BINJA Vs. TEJA
LAWS(RAJ)-1960-2-21
HIGH COURT OF RAJASTHAN
Decided on February 15,1960

BINJA Appellant
VERSUS
TEJA Respondents

JUDGEMENT

- (1.)This is an appeal against the appellate order of the Commissioner, Ajmer dated 7th Feb., 1959 by which he has set aside the order of the Asstt. Collector, Udaipurwati dated 2.5.56 dismissing the suit of the respondents for declaration and injunction and remanded the case for retrial after allowing an amendment of the plaint.
(2.)We have heard the learned counsel for the parties and have examined the record also. The merits of the case are not disputed before us. The appeal has been filed only against the order allowing the amendment of the plaint, and it has been urged on behalf of the appellants that the amendment having been sought after the dismissal of the suit by the trial court and at a very late stage, although the respondents knew that they had been dispossessed from the suit land and had proceeded for their reinstatement in the court of the Anti -Ejectment Officer and had not been successful there, the amendment, which would also change the nature of suit, should not have been allowed. The amendment sought is not only for adding the relief for possession, but also for adding one more plaintiff as well as making the change in the area of the land in dispute. All the facts sought to be brought in by amendment of the plaint now had been contested by the appellants in their written statement itself and it is a fact that the respondents did not care to have their plaint amended immediately after that.

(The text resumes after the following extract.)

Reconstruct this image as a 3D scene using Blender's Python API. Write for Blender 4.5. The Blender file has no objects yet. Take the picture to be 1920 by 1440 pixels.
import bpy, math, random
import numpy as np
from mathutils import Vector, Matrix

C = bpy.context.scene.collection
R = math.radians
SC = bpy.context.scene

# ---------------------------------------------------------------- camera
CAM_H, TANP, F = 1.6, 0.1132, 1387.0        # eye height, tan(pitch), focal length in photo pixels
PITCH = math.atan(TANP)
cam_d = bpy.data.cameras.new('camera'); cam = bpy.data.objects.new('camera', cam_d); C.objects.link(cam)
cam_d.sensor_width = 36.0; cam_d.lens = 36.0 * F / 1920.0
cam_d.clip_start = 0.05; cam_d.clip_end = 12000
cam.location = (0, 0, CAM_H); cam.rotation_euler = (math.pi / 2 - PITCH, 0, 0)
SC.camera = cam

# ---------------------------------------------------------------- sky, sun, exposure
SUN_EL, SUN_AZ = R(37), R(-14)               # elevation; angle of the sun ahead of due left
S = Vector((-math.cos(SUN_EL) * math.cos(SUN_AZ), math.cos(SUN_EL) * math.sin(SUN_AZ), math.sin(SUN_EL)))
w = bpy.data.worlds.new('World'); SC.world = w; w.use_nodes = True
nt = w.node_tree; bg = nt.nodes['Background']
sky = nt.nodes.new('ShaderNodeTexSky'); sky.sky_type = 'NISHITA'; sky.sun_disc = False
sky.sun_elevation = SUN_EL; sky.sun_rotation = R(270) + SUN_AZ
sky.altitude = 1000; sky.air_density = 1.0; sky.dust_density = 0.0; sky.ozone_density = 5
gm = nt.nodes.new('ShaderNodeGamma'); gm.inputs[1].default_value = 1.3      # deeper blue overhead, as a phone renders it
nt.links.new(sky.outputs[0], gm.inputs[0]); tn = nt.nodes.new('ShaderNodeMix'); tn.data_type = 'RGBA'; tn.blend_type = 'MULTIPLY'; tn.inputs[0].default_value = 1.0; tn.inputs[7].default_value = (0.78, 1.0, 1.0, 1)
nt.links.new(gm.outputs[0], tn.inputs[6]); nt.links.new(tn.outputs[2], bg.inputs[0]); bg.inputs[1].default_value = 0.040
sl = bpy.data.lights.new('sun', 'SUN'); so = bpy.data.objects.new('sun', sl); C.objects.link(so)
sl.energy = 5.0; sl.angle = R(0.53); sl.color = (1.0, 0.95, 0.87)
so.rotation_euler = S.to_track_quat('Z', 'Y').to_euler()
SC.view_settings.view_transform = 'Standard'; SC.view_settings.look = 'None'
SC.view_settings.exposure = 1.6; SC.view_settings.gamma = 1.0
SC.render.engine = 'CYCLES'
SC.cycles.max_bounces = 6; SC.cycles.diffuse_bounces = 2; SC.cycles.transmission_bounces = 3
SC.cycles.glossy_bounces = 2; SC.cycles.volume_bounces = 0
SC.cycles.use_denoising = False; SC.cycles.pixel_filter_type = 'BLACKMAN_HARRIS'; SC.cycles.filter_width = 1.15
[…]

It is also a fact that after two or three months of the institution of the present suit the respondents applied to the Anti -Ejectment Officer for their reinstatement on the ground that they had been wrongfully dispossessed. The proceeding in that application were ordered to be closed by the learned Anti -Ejectment Officer with the observation that a regular suit had been going on between the parties. This order was passed on 6.10.54; whereas the present suit was decided by the trial court on 2.5.56. Even during this interval the respondents did not care to have the plaint amended. It was only in the first appellate court for the first time, when they had lost the suit in the trial court on the ground that there were other share -holders also in the well in dispute and that they were not in possession of the portion of the well over which they wanted to have a declaration of their title and injunction, that they made a prayer for the permission to amend the plaint. The learned Commr. has allowed this amendment and ordered the retrial of the whole suit on the ground that the respondent had been dispossessed from the suit land after the filing of the suit and that the amendment sought was necessary for determining the real question in controversy between the parties and to find out as to who was the person entitled to possession.

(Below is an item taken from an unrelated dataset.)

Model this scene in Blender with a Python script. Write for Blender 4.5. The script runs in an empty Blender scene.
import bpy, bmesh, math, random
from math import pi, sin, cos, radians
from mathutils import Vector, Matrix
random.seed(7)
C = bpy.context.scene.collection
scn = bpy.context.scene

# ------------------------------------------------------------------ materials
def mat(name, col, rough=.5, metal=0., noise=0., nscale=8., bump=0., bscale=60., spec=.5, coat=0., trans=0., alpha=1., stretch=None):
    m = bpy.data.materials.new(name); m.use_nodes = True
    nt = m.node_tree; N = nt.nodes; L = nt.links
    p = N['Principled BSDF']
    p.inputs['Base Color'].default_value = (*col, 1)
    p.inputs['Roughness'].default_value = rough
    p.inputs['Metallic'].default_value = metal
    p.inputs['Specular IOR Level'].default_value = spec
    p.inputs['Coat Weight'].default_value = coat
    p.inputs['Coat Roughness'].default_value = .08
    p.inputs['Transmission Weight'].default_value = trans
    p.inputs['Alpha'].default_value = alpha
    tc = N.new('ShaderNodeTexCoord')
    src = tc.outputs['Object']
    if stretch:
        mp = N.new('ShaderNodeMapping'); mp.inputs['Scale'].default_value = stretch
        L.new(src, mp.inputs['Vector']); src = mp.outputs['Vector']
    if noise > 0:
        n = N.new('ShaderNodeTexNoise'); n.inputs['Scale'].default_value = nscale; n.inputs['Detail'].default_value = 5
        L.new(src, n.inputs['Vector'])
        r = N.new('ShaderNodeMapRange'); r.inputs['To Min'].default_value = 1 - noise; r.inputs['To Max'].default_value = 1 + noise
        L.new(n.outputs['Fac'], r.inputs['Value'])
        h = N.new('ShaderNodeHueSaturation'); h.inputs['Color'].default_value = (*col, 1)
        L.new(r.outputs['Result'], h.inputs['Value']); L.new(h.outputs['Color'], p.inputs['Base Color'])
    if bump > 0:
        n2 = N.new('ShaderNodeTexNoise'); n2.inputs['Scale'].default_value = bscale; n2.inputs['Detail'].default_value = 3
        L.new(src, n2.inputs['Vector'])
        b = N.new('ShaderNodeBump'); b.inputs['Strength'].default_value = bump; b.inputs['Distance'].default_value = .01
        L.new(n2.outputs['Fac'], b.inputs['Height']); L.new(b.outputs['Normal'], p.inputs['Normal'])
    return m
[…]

(3.)Now, the law on the subject is described in O.6, R.17 of C.P.C., which may be reproduced as below - -
"The Court may at any stage of the proceedings allow either party to alter or amend his pleadings in such manner and on such terms as may be just, and all such amendments shall be made as may be necessary for the purpose of determining the real question in controversy between the parties."
The powers of the courts to allow amendment of pleadings as such are very wide and they can be allowed at any stage of the proceedings. Rather, it has been held that all such amendments as may be necessary to determine the real questions in controversy between the parties shall be allowed to be made. This grants the court a very wide power of discretion, which, of course, has to be exercised judicially. But at the same time, as observed by Bowen, L.J., in Cropper vs. Smith, it has to be remembered that the object of courts is to decide the rights of the parties and not to punish them for the mistake they make in the conduct of their cases by deciding otherwise than in accordance with their rights. The main principle that should guide the discretion of the court in such matters is that it should not be allowed if it causes injustice to either party. It has also, however, to be remembered as a cardinal rule that there is no injustice caused to any party if it can be compensated by costs. At the same time it has to be remembered in the words of P.B. Mukherji, J., of the Calcutta High Court in A.I.R. 1953, Cal., 15 that "the primary duty of a court in deciding an application for amendment is not discharged by laying unction to its conscience with the thought that the order will not prejudice any party. The Court has the more positive duty to see whether the proposed amendment is necessary to determine the real controversy between the parties. Nor is the primary consideration, in such an application,, to award costs against the amending party. The Courts do not exist for so commercial a purpose as to be mere institutions for dispensing costs without deciding the merits. They exist primarily for the justice of determining the genuine and real disputes between the parties and incidentally for awarding costs. The real controversy test is he basic test which governs the Courts unchartered powers of amendment of pleadings." An amendment of pleadings can thus be allowed even in a first appeal as in this case and even after the dismissal of the suit by the trial court, if the appellant can be compensated by payment of costs and the real controversy between the parties is enabled to be determined thereby.